Tore’s words come on the same day as it emerged that the United Nations has resumed the transfer of humanitarian aid arriving by sea in Gaza under the Amalthea plan, with the aid being routed via the Larnaca port, which is located in the Republic of Cyprus.

The Larnaca port at its closest is located just 16 kilometres by road from its closest crossing point to the north, at Pergamos.

It is also located just 41km by road from the north’s second largest town Famagusta, and 65km from the Merkez Lefkosa open air market, where humanitarian aid from the north was collected in February last year to be sent to victims of the earthquakes which hit the southeast of Turkey.

As such, should there exist a combined will for humanitarian aid to be sent from the north to Gaza via the Amalthea plan, it would likely be logistically possible.

However, a will on the part of both sides of the island to come together to provide humanitarian aid for Gaza may be lacking, as was seen in the aftermath of last year’s earthquakes.

A group of people were initially blocked from crossing northwards by the Turkish Cypriot police at the Ledra Palace crossing point in Nicosia while carrying bottled water and other supplies in February last year.

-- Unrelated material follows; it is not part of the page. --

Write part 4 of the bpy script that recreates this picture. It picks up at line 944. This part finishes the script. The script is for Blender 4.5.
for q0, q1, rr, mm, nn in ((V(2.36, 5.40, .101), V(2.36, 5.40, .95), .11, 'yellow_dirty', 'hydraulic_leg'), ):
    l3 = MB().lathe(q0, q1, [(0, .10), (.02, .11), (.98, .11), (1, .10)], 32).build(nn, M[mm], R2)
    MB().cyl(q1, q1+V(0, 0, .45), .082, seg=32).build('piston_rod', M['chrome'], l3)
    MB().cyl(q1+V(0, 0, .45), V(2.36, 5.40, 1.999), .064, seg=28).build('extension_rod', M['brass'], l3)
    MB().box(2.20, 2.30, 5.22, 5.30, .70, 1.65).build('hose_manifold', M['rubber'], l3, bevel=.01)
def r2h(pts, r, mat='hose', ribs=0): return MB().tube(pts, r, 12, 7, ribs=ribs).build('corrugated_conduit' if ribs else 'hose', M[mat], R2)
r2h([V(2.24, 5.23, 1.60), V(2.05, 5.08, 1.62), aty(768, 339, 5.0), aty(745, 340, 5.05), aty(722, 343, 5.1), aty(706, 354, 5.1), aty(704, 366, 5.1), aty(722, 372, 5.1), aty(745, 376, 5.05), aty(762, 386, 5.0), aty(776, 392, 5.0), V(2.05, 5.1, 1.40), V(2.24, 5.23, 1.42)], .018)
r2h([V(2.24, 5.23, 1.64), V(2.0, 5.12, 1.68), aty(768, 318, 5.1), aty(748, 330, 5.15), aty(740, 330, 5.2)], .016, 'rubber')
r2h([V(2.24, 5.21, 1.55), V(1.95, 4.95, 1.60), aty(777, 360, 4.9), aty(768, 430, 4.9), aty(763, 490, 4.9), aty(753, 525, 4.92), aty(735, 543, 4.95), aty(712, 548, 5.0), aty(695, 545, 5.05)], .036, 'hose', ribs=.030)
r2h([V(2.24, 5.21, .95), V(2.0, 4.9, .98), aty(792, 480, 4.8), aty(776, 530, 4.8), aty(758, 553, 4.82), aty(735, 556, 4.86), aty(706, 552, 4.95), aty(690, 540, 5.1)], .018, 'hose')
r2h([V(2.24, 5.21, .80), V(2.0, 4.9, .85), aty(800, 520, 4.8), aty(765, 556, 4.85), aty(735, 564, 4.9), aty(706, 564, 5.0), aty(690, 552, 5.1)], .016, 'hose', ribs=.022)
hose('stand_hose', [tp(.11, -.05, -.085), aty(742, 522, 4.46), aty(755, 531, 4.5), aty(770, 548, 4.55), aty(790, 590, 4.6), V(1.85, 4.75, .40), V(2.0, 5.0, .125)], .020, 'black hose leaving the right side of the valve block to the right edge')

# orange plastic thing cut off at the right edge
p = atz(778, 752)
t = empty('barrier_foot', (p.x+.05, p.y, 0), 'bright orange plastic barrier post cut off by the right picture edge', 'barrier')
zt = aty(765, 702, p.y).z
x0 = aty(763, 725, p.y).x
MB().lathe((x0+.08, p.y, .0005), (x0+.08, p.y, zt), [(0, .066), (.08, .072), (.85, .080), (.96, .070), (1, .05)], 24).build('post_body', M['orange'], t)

The police initially insisted that each person could only cross to the north with one person’s worth of water, and then later claimed the computer system of recording identity cards at the crossing point had gone down.

The water was eventually allowed to cross, but the north’s ‘foreign minister’ Tahsin Ertugruloglu said Greek Cypriots “had insidious dreams and were trying to separate the Turkish Cypriots from our motherland Turkey.”

He faced backlash from opposition party CTP ‘MP’ Dogus Derya, who asked, “at a time when people are fighting for their lives in the could and are hungry, is it not despicable to prevent aid from arriving?

Then opposition party TDP leader Mine Atli also reacted, saying “the goal of dozens of people at the Ledra Palace crossing was not just water. In all this pain, there was a desire to feel humanity, solidarity, and love in these beautiful people.”

The Cyprus Mail reached out to the government in an attempt to learn what the government’s response would be should the north offer to send humanitarian aid in the direction of Larnaca for the purpose of the Amalthea plan, but did not receive any response.